Friday, 14 April 2017

Comic Reviews

This week, the X-Men and Superman relaunches continue apace, Bendis departs the Guardians Of The Galaxy, Nadia Pym is still the most adorable genius in the MCU and Black Panther fails to appear in a great first issue.

X-Men Blue #1
Cullen Bunn has enough credit with me that he gets the benefit of the doubt. This first issue is fun but it does seem to lack a point. We get a nice little team building mission with Jean leading the classic X-Men against Black Tom Cassidy of all people as he tries to rob a yacht full of rich people. Its well executed, the character interactions are charming and Bunn establishes the personalities as well as the angles he seems to be taking with the original X-Men but its all in service to a cliffhanger that, frankly, just tells us something that was all over the advanced advertising for this series.

But I liked Bunn's Venom even if his Uncanny X-Men was perhaps the most filler-tastic portion of the Terrigen Years and the basic idea of this series and the X-Men's new “mysterious” leader interests me so I'll be sticking around.

Weapon X #1
This was actually a really good debut issue. The Weapon X Project is hunting various mutants (the ones on the cover), they've already captured Lady Deathstrike in the X-Men Prime one-shot and here they come after Old Man Logan. Its a good action hook to start the issue with but after it we get to the scene that really sold this series to me: Logan finding Sabretooth to ask for his help.

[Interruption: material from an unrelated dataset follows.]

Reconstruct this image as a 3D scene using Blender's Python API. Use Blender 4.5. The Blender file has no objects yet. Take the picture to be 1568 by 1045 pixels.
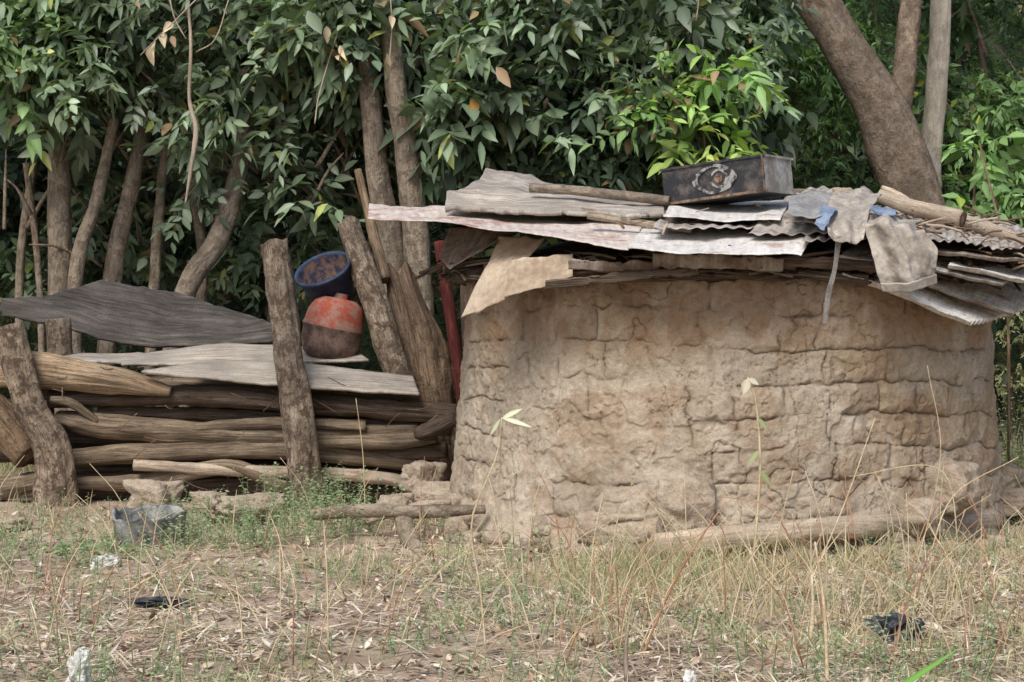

You see, there's something about this scene that grabs me: Wolverine, despite Sabretooth trying to gut him, actually seems pleased to see the guy. They'll probably never be friends but I like the idea that Logan, having lived through his Mad Max Plus future, has actually come to miss his worst enemy.

Of course, no review of this issue would be complete without mention of artist Greg Land. Look, I could say all sorts of things about his work but by this point I think we're all pretty well-informed on what we'll find here. Actually, by Greg Land standards this is actually pretty well drawn: no one is missing limbs, people actually make eye contact, no one is having an orgasm. These are all improvements.

Action Comics #977
And here comes Dan Jurgen with some answers... eventually. I don't mean to sound ungrateful here but the majority of this story is Superman looking into his own past and revisiting the most stable, most well known part of it: the destruction of Krypton. There are, to be frank, other questions to be answered here. The slow reveal is, as I said with the last issue of Superman, probably the best approach to prevent the sort of front-loaded exposition-heavy snorefest DC retcons often open with but an origin retelling for Superman of all people seems like the height of redundancy.

Though I must admit that having the Daily Planet back is almost worth the price.

Unstoppable Wasp #4
Still the most adorable series Marvel is putting out right now, even if the writers aren't quite up on the world of women's professional wrestling. Seriously, Poundcakes and Letha would make a fantastic tag team in the modern WWE, maybe book them in a program against Nia Jax.

Anyway, bizarre fantasy booking aside, the cuteness continues with more girl genius recruitment, more Jarvis being perturbed about everything, and Nadia finally having her sit down meeting with Matt Murdoch. Best of all, though, her “best friend” *wink wink* Ying turns up again in a scene which leaves nothing to subtext if you want my opinion.

Guardians of the Galaxy #19
Bendis' Big Time Bye-Bye Blowout” promises the cover and it was frustratingly good. After issue after issue of single character epilogues, some good, some startlingly irrelevant (the Angela one is literally just a coda to her solo series and naff all to do with her story in this title) Bendis hands in a really good one-shot finale with the Guardians going up against Thanos and an invasion fleet of various other nasties. Its big, its fun, there's a fight sequence with various of Bendis' previous artistic collaborators pitching in a page each, and Angela does her best Doctor Who impression at the Brood at one point.

As I've said before, it isn't Bendis' writing in toto that I have any sort of problem with. I really like his work, it was what brought me back into comics as an adult after a couple of years away but I'd be lying if I said his pacing wasn't incredibly off-putting at times. If this is what he can do for a single issue (and so, so little of this issue was built up in the rest of Grounded) I cannot imagine what would happen if this Bendis turned up more consistently.

Black Panther & The Crew #1
I am not at all displeased that Black Panther doesn't show up in this issue. Instead we get a flashback to the Harlem in the 1950s and an African-American superteam of ages past followed by Misty Knight investigating the death in custody of one of their number in the present. There's also a run-in with the Americops from the Sam Wilson series who have been sent in to uphold an unconstitutional curfew in Harlem.

In all of this Ta-Nehisi Coates proves he has range. Whilst this and the main Black Panther series are clearly the stories of a place and the people who live there before they're the story of individual characters they are so distinct in flavour. Coates is also clearly loving a chance to put a Marvel Universe spin on the history of a real place after creating so much Wakandan history whole cloth.

To be honest, my only fear is that I won't like this series as much once T'Challa actually turns up to take main character duties out of Misty's hands.